A personagem da mãe da protagonista e o próprio Longlegs já estavam presentes desde o início, mas a relação entre os dois transforma o filme em uma obra sobre os perigos que já se encontram no seio familiar. Essa ameaça, de certo modo, já estava presente naqueles espaços. Nós apenas não conseguíamos perceber tal presença.
Muito da ideia do personagem de Cage e da sua conexão com o ocultismo nasce da relação dele como uma entidade que invade espaços controlados e sagrados das famílias. Mesmo o método de invasão, usando a freira como uma espécie de cavalo de troia do demônio, tem um aspecto blasfêmico criativo.
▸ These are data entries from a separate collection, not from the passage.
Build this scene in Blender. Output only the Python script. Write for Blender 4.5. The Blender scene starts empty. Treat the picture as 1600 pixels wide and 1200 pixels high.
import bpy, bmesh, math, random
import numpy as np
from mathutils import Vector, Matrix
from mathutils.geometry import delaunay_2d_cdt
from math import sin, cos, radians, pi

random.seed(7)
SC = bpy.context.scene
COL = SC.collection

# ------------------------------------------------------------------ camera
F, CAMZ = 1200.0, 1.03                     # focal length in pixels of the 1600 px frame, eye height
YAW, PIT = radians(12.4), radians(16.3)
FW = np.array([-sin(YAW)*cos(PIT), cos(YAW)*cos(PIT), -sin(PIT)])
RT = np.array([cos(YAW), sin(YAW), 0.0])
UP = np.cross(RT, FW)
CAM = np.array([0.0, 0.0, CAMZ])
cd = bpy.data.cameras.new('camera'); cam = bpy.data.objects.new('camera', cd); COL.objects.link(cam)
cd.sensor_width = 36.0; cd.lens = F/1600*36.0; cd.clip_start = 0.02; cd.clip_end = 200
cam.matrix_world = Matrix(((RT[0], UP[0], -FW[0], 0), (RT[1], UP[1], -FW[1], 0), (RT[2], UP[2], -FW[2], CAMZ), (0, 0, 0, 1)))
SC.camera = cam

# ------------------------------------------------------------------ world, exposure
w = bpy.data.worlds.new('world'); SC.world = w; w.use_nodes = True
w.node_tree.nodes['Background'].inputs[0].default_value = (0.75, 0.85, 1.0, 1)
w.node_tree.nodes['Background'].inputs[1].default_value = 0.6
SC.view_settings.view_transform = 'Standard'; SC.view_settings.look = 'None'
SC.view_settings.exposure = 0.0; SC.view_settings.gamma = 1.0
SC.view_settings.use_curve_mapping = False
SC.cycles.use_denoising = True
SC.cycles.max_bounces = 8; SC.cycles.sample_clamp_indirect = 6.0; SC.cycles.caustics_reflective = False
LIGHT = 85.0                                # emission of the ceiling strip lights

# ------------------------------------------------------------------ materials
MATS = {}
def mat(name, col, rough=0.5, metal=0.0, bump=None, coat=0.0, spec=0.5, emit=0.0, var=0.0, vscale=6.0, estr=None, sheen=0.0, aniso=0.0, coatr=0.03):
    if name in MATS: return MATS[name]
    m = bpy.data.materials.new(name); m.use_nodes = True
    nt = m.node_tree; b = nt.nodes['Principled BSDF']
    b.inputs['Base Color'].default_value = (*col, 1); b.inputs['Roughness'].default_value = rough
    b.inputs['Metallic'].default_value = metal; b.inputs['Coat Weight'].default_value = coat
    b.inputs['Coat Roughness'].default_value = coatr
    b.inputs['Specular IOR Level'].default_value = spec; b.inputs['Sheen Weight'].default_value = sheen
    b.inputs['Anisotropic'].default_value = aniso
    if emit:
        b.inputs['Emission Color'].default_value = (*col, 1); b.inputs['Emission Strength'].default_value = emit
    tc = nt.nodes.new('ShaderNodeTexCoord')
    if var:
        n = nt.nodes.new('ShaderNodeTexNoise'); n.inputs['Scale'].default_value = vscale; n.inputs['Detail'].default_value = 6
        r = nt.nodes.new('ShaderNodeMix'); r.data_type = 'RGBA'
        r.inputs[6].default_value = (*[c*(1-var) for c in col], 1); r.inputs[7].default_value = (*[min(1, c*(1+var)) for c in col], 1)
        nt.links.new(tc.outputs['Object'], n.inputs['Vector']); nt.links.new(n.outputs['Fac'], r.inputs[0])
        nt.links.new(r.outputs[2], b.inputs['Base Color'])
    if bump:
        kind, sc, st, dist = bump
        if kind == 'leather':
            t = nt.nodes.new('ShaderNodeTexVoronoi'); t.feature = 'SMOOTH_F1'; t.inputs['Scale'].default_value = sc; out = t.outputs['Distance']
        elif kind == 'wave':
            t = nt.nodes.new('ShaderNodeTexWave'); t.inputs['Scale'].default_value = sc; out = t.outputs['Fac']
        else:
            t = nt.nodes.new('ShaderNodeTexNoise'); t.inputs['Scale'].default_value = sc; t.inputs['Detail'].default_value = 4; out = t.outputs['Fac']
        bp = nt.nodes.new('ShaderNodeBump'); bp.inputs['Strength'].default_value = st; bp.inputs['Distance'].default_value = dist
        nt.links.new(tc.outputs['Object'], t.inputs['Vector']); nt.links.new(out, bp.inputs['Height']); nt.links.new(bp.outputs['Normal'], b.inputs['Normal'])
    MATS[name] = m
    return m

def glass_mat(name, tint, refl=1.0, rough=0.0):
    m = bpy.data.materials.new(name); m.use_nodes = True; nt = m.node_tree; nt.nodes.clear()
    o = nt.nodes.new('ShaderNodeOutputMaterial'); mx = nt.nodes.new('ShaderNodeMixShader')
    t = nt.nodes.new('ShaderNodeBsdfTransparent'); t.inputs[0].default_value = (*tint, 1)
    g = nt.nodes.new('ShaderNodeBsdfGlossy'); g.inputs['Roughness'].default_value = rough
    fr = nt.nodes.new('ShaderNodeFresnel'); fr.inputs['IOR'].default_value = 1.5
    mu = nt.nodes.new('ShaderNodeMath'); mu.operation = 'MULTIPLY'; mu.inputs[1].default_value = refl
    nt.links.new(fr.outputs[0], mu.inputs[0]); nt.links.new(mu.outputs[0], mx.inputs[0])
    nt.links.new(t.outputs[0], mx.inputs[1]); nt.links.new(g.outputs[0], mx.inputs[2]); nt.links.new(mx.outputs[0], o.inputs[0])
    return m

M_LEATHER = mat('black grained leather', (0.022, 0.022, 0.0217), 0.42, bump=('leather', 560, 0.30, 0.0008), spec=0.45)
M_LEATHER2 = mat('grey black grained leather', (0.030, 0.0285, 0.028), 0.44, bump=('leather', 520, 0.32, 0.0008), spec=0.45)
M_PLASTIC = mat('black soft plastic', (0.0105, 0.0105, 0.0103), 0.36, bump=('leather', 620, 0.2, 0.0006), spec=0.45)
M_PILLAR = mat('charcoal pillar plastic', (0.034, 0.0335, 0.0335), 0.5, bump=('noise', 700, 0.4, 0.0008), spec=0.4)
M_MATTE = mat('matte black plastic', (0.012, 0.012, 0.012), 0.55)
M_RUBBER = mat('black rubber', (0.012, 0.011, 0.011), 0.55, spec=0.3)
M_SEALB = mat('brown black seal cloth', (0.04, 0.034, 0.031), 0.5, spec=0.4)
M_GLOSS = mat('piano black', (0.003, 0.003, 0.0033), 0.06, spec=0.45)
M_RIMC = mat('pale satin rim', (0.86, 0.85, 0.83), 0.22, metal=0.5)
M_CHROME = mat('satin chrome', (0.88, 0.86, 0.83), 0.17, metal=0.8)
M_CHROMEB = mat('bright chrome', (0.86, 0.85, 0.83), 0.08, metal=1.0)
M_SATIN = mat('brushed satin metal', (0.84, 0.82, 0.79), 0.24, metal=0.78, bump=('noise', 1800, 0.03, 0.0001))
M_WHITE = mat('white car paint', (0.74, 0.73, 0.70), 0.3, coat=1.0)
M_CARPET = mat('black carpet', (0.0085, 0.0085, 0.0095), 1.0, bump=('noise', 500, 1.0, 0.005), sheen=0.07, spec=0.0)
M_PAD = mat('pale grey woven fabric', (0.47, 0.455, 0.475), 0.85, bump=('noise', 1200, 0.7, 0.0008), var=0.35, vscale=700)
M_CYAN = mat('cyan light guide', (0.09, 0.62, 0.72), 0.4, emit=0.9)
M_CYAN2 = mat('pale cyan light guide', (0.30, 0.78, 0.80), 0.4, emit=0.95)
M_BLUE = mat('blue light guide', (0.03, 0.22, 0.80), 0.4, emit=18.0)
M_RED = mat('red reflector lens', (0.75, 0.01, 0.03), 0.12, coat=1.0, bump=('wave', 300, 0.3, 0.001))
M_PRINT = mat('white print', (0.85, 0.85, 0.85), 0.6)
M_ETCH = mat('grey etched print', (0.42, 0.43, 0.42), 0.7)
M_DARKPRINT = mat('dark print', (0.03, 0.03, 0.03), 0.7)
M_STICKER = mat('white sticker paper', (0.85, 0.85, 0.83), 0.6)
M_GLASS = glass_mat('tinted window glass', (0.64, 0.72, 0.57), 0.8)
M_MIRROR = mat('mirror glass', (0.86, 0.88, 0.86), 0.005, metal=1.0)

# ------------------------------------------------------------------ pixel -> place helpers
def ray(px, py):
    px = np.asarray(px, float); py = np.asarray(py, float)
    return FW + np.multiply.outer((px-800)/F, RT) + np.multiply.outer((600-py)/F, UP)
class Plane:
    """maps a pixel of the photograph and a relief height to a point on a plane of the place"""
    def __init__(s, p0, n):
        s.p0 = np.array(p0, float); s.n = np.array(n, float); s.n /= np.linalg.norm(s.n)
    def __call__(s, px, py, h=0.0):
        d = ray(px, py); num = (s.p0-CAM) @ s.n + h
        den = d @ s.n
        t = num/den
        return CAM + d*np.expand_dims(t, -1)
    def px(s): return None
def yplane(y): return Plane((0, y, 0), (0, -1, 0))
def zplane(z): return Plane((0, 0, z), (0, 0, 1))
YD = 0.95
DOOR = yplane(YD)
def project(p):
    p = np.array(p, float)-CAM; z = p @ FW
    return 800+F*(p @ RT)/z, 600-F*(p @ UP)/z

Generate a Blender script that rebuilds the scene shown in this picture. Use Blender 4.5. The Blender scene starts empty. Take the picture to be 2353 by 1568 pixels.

Curiosamente, no final, a personagem da mãe se torna mais interessante que o serial killer propriamente. O fato do filme não explorar tanto assim a figura de Cage no final pode ser bem decepcionante para alguns (especialmente para quem seguiu os vídeos promocionais da Neon), mas é interessante como a resolução propõe um certo equilíbrio entre todos os personagens.
É algo que até ressignifica algumas cenas do começo e explica o sexto sentido da protagonista como um possível efeito colateral dessas relações próximas com o ocultismo. Não é um plot twist gratuito, ele de fato fecha, ou complica no bom sentido, um arco emocional da personagem com o seu passado.